Segundo um representante da Associação Internacional do Transporte Aéreo (IATA), as companhias aéreas já não são um negócio virado exclusivamente para um público-alvo abastado – tendo expandido os seus serviços para pessoas das mais variadas camadas socioeconómicas nas últimas décadas.
“A acusação de elitismo pode ter tido algum fundamento nas décadas de 1950 e 1960. Mas, hoje em dia, as viagens aéreas são uma necessidade para milhões”.
No que remete à situação ambiental, a mesma fonte disse ao The Guardian que: “ [A IATA] continua empenhada nos seus objetivos ecológicos. Este ano – no momento de maior crise experienciado pela indústria – as companhias aéreas concordaram em explorar novos caminhos que lhes permitissem avançar para as emissões líquidas a zero até 2060”.
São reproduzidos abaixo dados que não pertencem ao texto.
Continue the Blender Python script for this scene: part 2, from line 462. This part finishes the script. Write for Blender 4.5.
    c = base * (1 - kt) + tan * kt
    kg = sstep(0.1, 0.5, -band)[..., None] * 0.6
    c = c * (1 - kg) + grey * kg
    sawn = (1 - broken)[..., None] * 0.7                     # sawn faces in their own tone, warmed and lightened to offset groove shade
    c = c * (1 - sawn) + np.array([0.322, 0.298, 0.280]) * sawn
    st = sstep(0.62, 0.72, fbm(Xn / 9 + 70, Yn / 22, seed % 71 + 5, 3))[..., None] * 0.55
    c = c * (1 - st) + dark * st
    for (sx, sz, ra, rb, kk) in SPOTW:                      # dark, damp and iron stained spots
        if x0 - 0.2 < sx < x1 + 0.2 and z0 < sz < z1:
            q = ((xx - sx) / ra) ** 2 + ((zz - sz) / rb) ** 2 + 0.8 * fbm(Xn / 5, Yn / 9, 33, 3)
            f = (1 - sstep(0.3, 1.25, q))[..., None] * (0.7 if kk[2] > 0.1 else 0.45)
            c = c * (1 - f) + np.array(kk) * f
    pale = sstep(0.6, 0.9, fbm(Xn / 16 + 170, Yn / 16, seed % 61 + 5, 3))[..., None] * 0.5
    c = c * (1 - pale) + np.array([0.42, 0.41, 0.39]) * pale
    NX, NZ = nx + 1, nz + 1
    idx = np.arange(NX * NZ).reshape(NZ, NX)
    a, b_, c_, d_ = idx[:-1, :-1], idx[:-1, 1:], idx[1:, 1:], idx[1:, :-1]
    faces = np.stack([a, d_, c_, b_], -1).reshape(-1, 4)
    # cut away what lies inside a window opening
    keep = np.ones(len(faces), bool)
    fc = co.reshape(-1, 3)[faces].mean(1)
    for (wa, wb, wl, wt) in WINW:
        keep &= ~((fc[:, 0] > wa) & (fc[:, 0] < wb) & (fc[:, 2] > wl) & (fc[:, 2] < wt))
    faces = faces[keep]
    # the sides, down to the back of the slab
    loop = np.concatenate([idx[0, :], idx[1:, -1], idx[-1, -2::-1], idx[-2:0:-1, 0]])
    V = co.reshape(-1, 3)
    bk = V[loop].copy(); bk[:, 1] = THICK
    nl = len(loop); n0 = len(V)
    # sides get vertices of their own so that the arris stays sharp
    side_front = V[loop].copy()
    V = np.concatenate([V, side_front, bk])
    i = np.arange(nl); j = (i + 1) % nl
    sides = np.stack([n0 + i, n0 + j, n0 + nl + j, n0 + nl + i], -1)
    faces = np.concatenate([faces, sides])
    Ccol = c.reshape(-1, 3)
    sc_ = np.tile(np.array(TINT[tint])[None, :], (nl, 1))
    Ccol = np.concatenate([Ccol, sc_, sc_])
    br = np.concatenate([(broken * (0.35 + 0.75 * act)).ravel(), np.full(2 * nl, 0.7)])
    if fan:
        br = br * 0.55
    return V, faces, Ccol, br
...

Um pilar dos planos de intervenção desenhados pela indústria é o Sistema de Compensação e Redução das Emissões de Carbono para a Aviação Internacional (CORSIA), que tem como objetivo estabilizar os níveis de CO2 emitidos pelas companhias aéreas através de medidas de compensação para o setor. No entanto, este plano foi fortemente criticado em junho pelo Conselho Europeu. Os peritos vêm-no como forma de diluir um sistema por si fraco.
“Penso que eles têm um interesse zero nas alterações climáticas”, disse Gössling.